*Given instruction*: Begin at the line that contains "What Blender Python", stop after the line that contains "return Vector(((px - 1288)", and reproduce only that span, unaltered.

*Raw data*:
↓

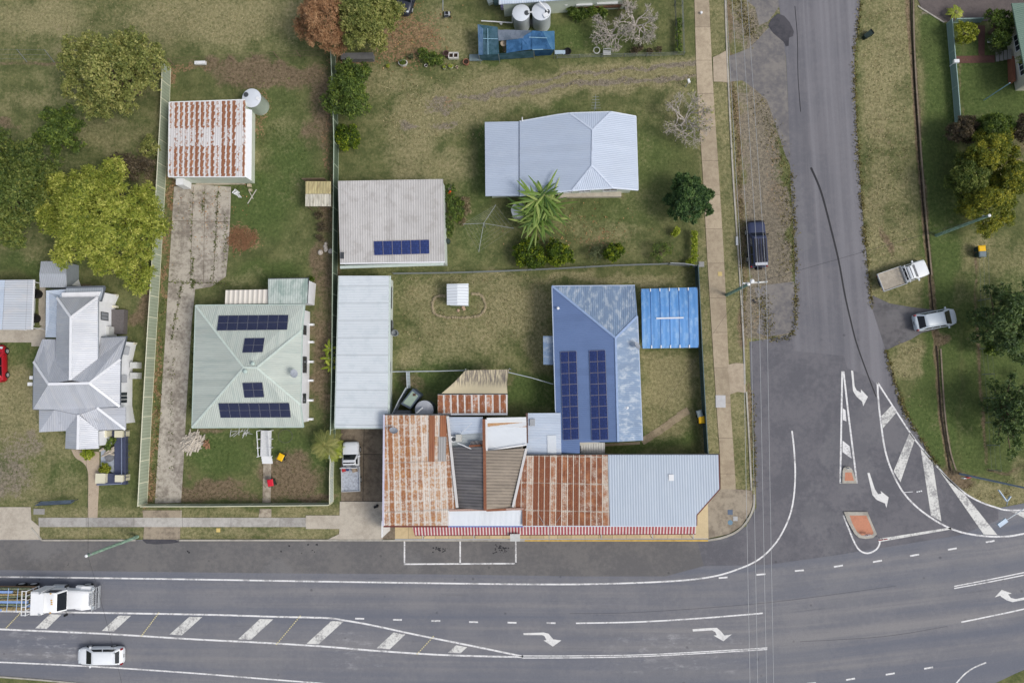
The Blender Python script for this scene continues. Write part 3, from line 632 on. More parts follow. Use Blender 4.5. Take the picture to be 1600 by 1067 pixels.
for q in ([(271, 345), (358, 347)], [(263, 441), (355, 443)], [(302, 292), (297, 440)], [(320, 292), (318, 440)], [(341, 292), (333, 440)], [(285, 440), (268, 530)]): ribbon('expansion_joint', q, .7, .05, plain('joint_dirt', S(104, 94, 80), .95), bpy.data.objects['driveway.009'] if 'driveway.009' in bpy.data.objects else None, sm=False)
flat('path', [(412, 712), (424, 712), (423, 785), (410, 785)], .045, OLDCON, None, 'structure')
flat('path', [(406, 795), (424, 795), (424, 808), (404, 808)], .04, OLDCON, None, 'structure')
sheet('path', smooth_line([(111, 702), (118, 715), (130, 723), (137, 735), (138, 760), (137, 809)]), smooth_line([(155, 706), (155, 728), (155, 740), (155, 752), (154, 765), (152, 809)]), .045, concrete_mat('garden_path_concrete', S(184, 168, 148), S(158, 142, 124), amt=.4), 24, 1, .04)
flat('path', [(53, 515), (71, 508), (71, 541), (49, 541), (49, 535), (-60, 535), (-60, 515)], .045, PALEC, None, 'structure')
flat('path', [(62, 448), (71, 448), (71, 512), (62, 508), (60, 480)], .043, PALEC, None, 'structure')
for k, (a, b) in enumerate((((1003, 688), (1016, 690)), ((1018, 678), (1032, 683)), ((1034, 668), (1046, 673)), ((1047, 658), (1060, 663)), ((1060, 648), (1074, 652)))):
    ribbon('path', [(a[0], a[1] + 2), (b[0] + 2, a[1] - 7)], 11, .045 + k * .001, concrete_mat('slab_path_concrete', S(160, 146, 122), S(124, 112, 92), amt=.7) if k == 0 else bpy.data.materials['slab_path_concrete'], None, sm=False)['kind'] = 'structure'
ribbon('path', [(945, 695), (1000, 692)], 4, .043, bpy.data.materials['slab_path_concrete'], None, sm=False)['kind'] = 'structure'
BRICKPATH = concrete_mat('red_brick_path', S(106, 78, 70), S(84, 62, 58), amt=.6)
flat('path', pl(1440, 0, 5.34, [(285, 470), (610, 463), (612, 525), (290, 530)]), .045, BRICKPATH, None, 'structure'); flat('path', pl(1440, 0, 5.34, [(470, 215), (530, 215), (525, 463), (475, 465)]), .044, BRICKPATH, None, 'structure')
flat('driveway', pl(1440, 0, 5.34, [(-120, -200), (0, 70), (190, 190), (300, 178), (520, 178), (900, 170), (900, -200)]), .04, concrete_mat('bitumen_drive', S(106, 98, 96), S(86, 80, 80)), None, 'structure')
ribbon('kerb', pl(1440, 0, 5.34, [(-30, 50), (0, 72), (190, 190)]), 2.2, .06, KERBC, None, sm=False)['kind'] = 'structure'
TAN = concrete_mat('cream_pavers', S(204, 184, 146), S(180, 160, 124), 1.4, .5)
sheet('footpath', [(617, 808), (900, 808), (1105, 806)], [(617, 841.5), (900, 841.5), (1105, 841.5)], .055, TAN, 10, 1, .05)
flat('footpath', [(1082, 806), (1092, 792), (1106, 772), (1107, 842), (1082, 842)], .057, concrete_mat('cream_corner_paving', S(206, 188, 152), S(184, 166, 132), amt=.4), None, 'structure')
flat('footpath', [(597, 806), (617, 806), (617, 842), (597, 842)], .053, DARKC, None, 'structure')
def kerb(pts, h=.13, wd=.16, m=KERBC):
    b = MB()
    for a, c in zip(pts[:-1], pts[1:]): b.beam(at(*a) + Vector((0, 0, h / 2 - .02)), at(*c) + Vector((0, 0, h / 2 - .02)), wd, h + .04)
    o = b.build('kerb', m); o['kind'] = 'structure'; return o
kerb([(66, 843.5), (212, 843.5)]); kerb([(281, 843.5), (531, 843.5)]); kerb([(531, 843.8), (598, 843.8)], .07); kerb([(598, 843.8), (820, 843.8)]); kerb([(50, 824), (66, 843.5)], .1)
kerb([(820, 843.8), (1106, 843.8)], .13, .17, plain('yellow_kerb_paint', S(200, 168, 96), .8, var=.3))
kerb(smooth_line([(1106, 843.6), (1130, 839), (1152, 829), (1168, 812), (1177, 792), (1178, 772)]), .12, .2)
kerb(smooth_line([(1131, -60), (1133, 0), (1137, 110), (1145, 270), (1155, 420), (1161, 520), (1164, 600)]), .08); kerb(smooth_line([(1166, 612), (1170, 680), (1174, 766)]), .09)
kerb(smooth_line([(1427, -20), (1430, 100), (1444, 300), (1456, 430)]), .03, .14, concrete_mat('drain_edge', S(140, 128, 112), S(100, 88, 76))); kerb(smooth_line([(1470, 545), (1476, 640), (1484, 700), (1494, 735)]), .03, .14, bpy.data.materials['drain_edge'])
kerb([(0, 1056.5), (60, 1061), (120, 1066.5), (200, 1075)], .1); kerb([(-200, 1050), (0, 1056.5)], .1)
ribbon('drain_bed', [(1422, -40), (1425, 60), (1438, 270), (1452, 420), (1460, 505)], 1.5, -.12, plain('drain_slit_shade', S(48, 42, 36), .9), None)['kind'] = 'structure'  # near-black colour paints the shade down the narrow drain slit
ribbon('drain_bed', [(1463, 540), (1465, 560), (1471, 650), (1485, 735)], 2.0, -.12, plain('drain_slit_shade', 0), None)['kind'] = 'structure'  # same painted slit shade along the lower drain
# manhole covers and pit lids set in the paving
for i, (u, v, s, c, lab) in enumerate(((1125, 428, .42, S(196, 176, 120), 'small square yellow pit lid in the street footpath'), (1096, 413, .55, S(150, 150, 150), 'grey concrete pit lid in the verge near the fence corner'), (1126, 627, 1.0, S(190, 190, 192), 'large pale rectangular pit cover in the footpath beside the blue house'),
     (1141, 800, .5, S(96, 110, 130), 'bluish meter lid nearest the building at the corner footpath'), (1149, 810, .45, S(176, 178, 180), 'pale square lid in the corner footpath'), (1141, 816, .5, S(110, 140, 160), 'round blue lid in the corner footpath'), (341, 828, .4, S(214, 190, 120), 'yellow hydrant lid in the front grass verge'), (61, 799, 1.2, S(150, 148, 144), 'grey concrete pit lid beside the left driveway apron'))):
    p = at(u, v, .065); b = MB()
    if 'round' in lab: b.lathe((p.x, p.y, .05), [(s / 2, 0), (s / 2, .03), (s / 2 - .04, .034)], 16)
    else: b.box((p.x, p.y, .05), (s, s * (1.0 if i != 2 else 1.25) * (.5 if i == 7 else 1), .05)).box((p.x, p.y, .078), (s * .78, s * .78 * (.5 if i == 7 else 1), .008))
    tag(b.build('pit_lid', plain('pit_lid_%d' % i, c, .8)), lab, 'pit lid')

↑
↓

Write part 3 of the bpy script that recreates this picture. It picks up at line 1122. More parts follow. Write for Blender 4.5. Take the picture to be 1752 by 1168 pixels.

↑
↓

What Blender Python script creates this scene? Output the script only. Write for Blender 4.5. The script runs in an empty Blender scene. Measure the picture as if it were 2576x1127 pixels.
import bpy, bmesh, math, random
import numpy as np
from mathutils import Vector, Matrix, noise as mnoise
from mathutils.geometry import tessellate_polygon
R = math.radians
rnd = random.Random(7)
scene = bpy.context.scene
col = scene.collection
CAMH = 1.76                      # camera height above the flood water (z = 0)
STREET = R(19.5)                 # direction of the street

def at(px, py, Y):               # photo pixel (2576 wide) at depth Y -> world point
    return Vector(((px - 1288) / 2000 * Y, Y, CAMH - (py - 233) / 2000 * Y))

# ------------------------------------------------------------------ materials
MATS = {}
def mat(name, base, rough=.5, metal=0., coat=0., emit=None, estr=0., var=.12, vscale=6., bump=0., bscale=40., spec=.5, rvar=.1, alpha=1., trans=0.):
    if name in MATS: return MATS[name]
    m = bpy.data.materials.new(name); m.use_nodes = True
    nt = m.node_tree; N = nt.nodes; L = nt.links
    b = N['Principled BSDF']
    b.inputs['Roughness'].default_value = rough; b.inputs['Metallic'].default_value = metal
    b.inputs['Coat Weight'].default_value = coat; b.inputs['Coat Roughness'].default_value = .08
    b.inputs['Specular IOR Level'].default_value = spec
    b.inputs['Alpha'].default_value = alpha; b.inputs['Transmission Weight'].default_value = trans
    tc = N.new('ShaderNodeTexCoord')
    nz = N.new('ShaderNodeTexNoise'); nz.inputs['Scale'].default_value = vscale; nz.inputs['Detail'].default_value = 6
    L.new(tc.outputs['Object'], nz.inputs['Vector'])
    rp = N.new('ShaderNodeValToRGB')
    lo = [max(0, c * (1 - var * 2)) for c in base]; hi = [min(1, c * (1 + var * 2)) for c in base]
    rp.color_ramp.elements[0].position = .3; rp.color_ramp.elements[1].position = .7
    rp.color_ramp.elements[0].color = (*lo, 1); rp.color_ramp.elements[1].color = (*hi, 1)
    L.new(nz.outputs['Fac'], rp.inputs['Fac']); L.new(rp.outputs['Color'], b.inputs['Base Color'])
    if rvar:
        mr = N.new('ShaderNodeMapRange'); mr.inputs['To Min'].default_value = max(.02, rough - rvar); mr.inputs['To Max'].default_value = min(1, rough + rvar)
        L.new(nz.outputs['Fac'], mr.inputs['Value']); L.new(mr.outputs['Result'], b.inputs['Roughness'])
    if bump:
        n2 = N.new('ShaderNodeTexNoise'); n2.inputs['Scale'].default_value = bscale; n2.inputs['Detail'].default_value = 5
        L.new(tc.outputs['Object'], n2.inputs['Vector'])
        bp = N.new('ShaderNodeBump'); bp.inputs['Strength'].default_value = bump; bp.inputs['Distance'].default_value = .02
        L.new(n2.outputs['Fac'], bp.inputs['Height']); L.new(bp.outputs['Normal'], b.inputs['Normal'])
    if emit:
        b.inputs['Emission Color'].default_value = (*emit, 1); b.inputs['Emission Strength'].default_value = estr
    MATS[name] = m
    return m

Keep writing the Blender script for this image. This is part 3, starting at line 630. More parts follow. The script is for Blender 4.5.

↑

*Correct result*:
What Blender Python script creates this scene? Output the script only. Write for Blender 4.5. The script runs in an empty Blender scene. Measure the picture as if it were 2576x1127 pixels.
import bpy, bmesh, math, random
import numpy as np
from mathutils import Vector, Matrix, noise as mnoise
from mathutils.geometry import tessellate_polygon
R = math.radians
rnd = random.Random(7)
scene = bpy.context.scene
col = scene.collection
CAMH = 1.76                      # camera height above the flood water (z = 0)
STREET = R(19.5)                 # direction of the street

def at(px, py, Y):               # photo pixel (2576 wide) at depth Y -> world point
    return Vector(((px - 1288) / 2000 * Y, Y, CAMH - (py - 233) / 2000 * Y))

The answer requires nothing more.